Colunista
Luiz Geraldo Mazza

02.09.13
Uma alegoria de “O Alienista”

Com as ações do Grupo de Atuação Especial contra o Crime Organizado, Gaeco, corre-se o risco de vermos o Paraná transformado num imenso presídio para os policiais que torturam, como no caso de Colombo, sequela dos inquéritos que apuram a morte da menina Tayná, ou dos que “mordem”, conforme a denúncia do Ministério Público Estadual de concussões crônicas em cima de lojas de vendas de autopeças e nas suas relações com os desmanches.

A frequência com que se deram tais fatos levam a crer, se ficarem provadas as acusações, que poderemos dentro em pouco, justamente na hora em que o governo Beto Richa tenta recuperar os efetivos da Polícia Militar e da Polícia Civil, ter mais gente, agora não apenas cuidando de presos, mas também nessa condição, do que prevenindo e reprimindo a criminalidade.

Seria de agudo non sense termos boa parte do contingente civil e militar encanado pelas várias formas de desvio de conduta, da propina à porrada, aí restabelecendo a alegoria do conto de Machado de Assis “O Alienista”, com uma atmosfera apropriada hoje ao que chamam de “realismo fantástico”, moda de tantas décadas depois, com uma cidade inteira condenada ao manicômio pelas generalizações de um psiquiatra.

 Haja promoção

Como governos se esmeram nas artes promocionais, mesmo ante o que é negativo, é óbvio que iriam destacar a sua luta contra os desvios corporativos ainda que o fizessem cortando na própria carne.
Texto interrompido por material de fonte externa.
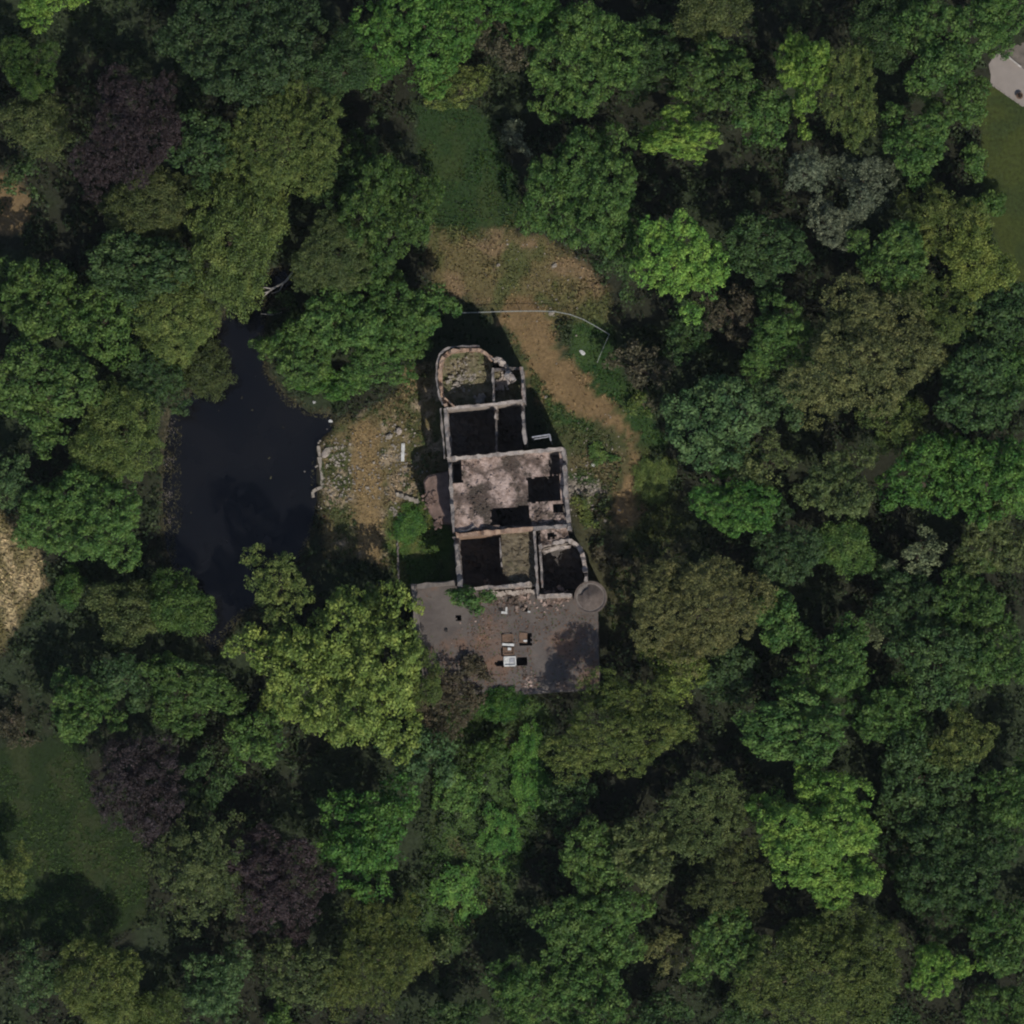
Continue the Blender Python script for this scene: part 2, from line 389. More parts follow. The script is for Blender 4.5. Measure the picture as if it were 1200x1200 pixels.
wt = sstep(-0.5, 0.6, pond_s + 0.8 * wob2)[..., None]; col = col * (1 - wt) + np.array((0.05, 0.042, 0.03)) * wt
west_shore = [(188, 470), (212, 472), (206, 540), (206, 620), (188, 620)]
spots(west_shore, (0.11, 0.095, 0.06), 1.6, 0.5, 0.6, 0.9, 6)
Z = 0.35 * (fbm(GX * 0.06, GY * 0.06, 3) - 0.5) + 0.10 * (fbm(GX * 0.8, GY * 0.8, 3) - 0.5)
Z = Z * sstep(2500, 60, np.hypot(GX, GY))
hs_ = sstep(-12, 0, sdist([(470, 400), (680, 400), (710, 830), (470, 830)], PX, PY)); Z = Z * (1 - 0.8 * hs_)
Z = Z - 1.5 * sstep(-0.6, 1.1, pond_s)
me = bpy.data.meshes.new('ground')
idx = np.arange(n_g * n_g).reshape(n_g, n_g)
F = np.stack([idx[:-1, :-1], idx[:-1, 1:], idx[1:, 1:], idx[1:, :-1]], -1).reshape(-1, 4)
me.vertices.add(n_g * n_g); me.loops.add(F.size); me.polygons.add(len(F))
me.vertices.foreach_set('co', np.stack([GX, GY, Z], -1).astype(np.float32).reshape(-1))
me.loops.foreach_set('vertex_index', F.astype(np.int32).reshape(-1))
me.polygons.foreach_set('loop_start', np.arange(0, F.size, 4, dtype=np.int32))
me.polygons.foreach_set('use_smooth', np.ones(len(F), bool))
ca = me.color_attributes.new('tone', 'FLOAT_COLOR', 'POINT')
ca.data.foreach_set('color', np.concatenate([col, np.ones((n_g, n_g, 1))], -1).astype(np.float32).reshape(-1))
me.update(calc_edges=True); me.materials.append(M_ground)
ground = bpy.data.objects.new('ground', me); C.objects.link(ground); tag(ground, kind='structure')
gi = np.arange(n_g)
def ground_z(x, y):
    i = np.clip(np.searchsorted(g, x) - 1, 0, n_g - 2); j = np.clip(np.searchsorted(g, y) - 1, 0, n_g - 2)
    fx = (x - g[i]) / (g[i + 1] - g[i]); fy = (y - g[j]) / (g[j + 1] - g[j])
    return (Z[j, i] * (1 - fx) + Z[j, i + 1] * fx) * (1 - fy) + (Z[j + 1, i] * (1 - fx) + Z[j + 1, i + 1] * fx) * fy
def ground_col(x, y):
    i = np.clip(np.searchsorted(g, x) - 1, 0, n_g - 2); j = np.clip(np.searchsorted(g, y) - 1, 0, n_g - 2)
    return col[j, i]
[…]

Destacar-se-ia a diferença que há entre o trato aristocrático normalmente concedido à tortura política, o bloqueio ao pensador e ao ideólogo, e essa costumeira e aceita como praxe no interior das delegacias do “telefone”, do pau de arara, do choque elétrico, do empalamento, como sugerem ter havido no caso de Colombo.

Da mesma forma que PT e PSDB tentam impor que suas respectivas corrupções são de direita ou de esquerda, toleráveis ou abomináveis (já que o Trensalão é pelo menos em desvios de grana maior do que o Mensalão), também há hierarquia, deturpada justamente pela ideologia, entre a tortura dos martirizados e que lutavam por mudanças e a dos coitados e que foram apanhados como ladrões de galinha. E essa tortura primária, também por agentes de Estado, que tentam arrancar confissões impondo escalas insuportáveis de dor e sofrimento, é por acaso menos relevante do que a praticada por motivos políticos?

Sociedade doente

Quando a sociedade está adoentada por causa da banalização da violência como ocorre no Brasil e aqui entre nós há um setor do público que passa a defender a pena de morte, mesmo quando sabe que um erro judicial, bastante possível, por suas notórias deficiências, não tem remédio, insiste na ideia de que bandido bom é bandido morto, como se não fossem sociais as causas que os gerou e isso ficou nítido na manifestação de solidariedade aos presos de Colombo, inclusive por parte de familiares da vítima, a menina Tayná. Amálgama forte, de traço psicossocial, que convalida a violência, e que a justifica como um meio limpo para formalizar uma denúncia.

Com a evidência de que houve tortura, a polícia, como instituição, ficou mais preocupada com o crime derivado do que a solução do original, agora cada vez mais distante pelo fato até de o inquérito ainda enquadrar os quatro rapazes torturados. Um processo de formação de culpa em que a própria autoridade está admitindo que houve tortura tende a fragilizar a denúncia na fase judicial de forma radical, abrangente. E se demorarmos o que estamos vendo, como no caso da menina Rachel Genofre, encontrada em mala na Rodoferroviária, e isso em cinco anos, no episódio de Colombo, será intolerável. Erradicar a tortura dos nossos hábitos é uma necessidade imperiosa, mas se ela é inegociável, o mesmo se dá com a exigência, o quanto antes, da apuração dos culpados e seu processamento.

Qual a prioridade? A questão original do assassinato de Tayná, ora em parte obscurecida pela perda de foco com o acidente de percurso da tortura.